The first is that it is a competition with no history or traditions. It was invented as an F1-style spin-off from the America’s Cup. Meanwhile, the Cup moved on to even more extreme boats leaving the 50-foot cats looking strangely old-fashioned. The million dollar winner-take-all finale always seemed like a desperate attempt to inject manufactured excitement into a format that lacks its own innate drama.

There is a parallel sense of hollowness in the pretense of SailGP being a competition between ‘national’ teams. Professionalism at the elite level in sailing destroyed national allegiances long ago. Skippers and crew from the US, Japan, UK, Australia, New Zealand and Italy jump from boat to boat chasing the top dollar, and who can blame them? But to anyone with even a passing interest in the sport this mercenary approach makes a mockery of the national flags on the wing sails.

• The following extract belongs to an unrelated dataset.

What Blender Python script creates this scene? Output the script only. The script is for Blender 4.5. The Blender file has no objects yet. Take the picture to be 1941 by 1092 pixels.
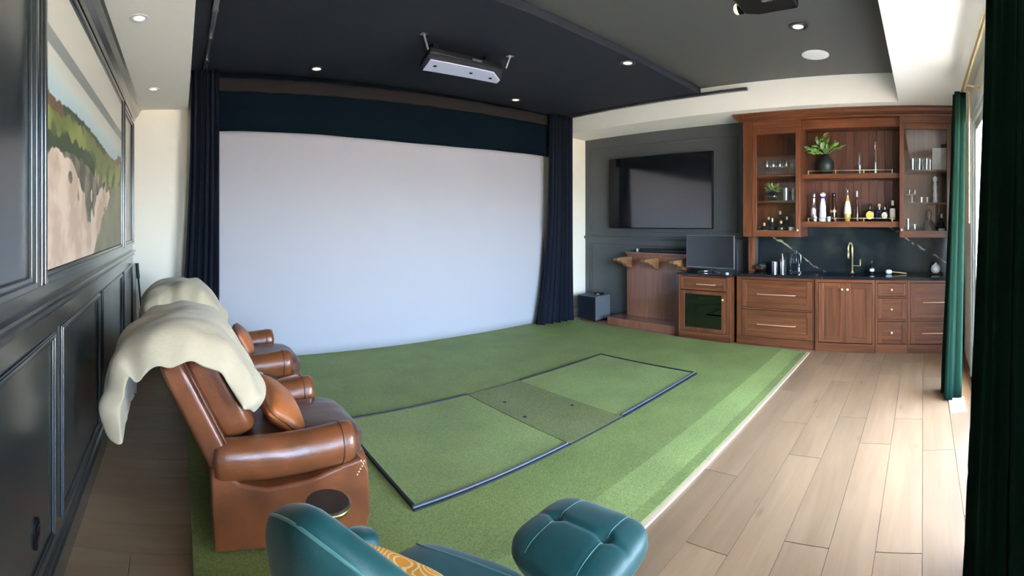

It is difficult to escape the suspicion that the SailGP management are now aware of these shortcomings. Their public posture and online pronouncements seem designed to distract us from the racing itself and point to the event’s self-proclaimed feel-good credentials.

Take this over-blown boast from their website: “SailGP is more than a racing championship. We #RaceForTheFuture using our global platform to accelerate change to a cleaner and more inclusive future.” Hmnn. It’s a theme they keep hammering: “Passion. Drama. Powered by Nature™: SailGP is adrenaline racing for a better future. POWERED BY NATURE, DRIVEN BY PURPOSE.”

Then there are the constant references to sustainability and inclusiveness: “SailGP will set a new standard as the first climate positive sports and entertainment property, while delivering actions and innovations that advance the global adoption of clean energy. Underpinning the plan is a diversification of the league, with the goal of immediately progressing gender and racial inclusivity.”

OK, fellas. We get it. But it gets worse: “The DEI Committee (Diversity, Equity and Inclusion) drives the holistic inclusion of underrepresented groups across the organization. SailGP global leadership team will undergo a custom inclusive leadership workshop.”  

And let’s not forget the ladies (holistic or not): “SailGP has launched an extensive program to fast-track the training and development of female athletes for participation in the global championship. At least one female athlete will be selected to train and be immersed within each team.” 

“Immersed”? No photos, please!

There is so much of this twaddle that you wonder when they ever have the time to go sailing.